The Attempt at a Solution

first i did this but I'm not sure if it is correct
(x*y)*z=x+2y+4*z=x+2y+4+z+1
x*(y*z)=x*y+2z+4=x+y+2z+4+1

 

[Svein]

first i did this but I'm not sure if it is correct

No, it is not correct. Study the definition closely. Remember that x does not stand for "x", but for "any expression to the left of "*". Vice versa for y.

 

[gavin123]

I don't understand what you mean?

 

[SteamKing]

I think Svein means that instead of using the notation (x*y) = x + 2y + 4, you should use something like (x⊗y) = x + 2y + 4.

Using '*' as an operator confuses, as we are used to thinking of '*' as indicating multiplication of the quantities x and y.

By using the special ⊗ symbol as an operator, it becomes less confusing.

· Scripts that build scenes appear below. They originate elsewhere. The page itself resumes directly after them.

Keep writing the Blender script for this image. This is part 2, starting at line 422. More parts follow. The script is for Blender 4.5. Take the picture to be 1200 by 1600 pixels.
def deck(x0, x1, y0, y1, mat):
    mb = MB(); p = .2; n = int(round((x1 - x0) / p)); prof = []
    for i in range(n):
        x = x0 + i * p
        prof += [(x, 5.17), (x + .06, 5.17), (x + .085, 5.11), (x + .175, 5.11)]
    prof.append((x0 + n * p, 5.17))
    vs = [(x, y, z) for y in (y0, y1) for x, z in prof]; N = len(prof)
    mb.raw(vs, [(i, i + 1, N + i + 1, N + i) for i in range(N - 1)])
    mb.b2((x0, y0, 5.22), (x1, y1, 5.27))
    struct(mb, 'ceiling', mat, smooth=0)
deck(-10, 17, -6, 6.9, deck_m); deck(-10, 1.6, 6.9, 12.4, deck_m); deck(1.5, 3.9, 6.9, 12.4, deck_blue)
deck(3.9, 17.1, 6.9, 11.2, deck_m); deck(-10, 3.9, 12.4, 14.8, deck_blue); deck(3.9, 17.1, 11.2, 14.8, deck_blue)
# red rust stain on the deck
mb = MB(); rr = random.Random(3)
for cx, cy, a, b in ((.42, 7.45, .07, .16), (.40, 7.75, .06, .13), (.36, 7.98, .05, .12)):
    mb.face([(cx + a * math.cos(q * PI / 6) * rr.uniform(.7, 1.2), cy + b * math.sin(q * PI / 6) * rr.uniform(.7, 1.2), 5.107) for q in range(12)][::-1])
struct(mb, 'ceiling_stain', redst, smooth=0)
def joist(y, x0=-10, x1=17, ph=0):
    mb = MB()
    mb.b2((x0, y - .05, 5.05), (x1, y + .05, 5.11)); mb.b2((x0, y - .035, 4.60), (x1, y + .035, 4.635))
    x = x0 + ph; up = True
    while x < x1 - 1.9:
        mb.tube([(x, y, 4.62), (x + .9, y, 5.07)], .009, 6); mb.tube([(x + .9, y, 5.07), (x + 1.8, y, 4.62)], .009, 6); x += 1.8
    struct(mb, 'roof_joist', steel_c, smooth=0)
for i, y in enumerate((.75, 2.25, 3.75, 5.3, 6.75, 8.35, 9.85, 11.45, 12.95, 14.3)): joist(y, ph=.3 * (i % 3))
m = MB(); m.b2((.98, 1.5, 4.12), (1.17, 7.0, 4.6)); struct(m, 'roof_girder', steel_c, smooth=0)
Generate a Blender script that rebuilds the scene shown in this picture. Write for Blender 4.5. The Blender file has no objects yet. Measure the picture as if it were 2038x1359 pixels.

For example, if we wrote (6⊗y), that would mean 6 + 2y + 4;
likewise (x⊗6) would mean x + 2*6 + 4;
(g⊗x) = g + 2x + 4

 

[gavin123]

Oh ok then did I write it out correctly

 

[SteamKing]

Oh ok then did I write it out correctly

It's not clear what you mean here.

To take one of the items from the OP:
(x ⊗ y) ⊗ z would mean finding out what (x ⊗ y) was first and then combining that quantity with z.

You could re-write the original expression as

(x ⊗ y) ⊗ z = (x ⊗ y) + 2z + 4 and then expand (x ⊗ y) according to the definition.

 

[SammyS]

Homework Statement

(x*y)=x+2y+4

Homework Equations

The Attempt at a Solution

first i did this but I'm not sure if it is correct
(x*y)*z=x+2y+4*z=x+2y+4+z+1
x*(y*z)=x*y+2z+4=x+y+2z+4+1

I don't see any problem in using the asterisk (*) for the operation defined here. Just be sure not to confuse it with traditional multiplication.

When you write:

(x*y)*z = x+2y+4*z ,​

you really should use parentheses,

(x*y)*z = ( x+2y+4 )*z​

What you write after that is incorrect. It should be equal to ( x+2y+4 ) + 2z + 4 , etc.

 

[symbolipoint]

Not showing all my steps, NOT associative.
The two sides give x+2y+2z+8 and x+2y+4z+12, so these are unequal.

 

[gavin123]

so if (x*y)=x+2y-xy Then
x*(y*z)=x+2(y+2z-yz)-x(y+2z-yz) and
(x*y)*z=(x+2y-xy)+2z-(x+2y-xy)z

 

[SammyS]

so if (x*y)=x+2y-xy Then
x*(y*z)=x+2(y+2z-yz)-x(y+2z-yz) and
(x*y)*z=(x+2y-xy)+2z-(x+2y-xy)z

Yes.

But it's not clear, looking at that, whether those two expressions are equivalent.

 

[gavin123]

they are not the same

 

[SammyS]

they are not the same

i know that, but it's not all that clear from those two expressions.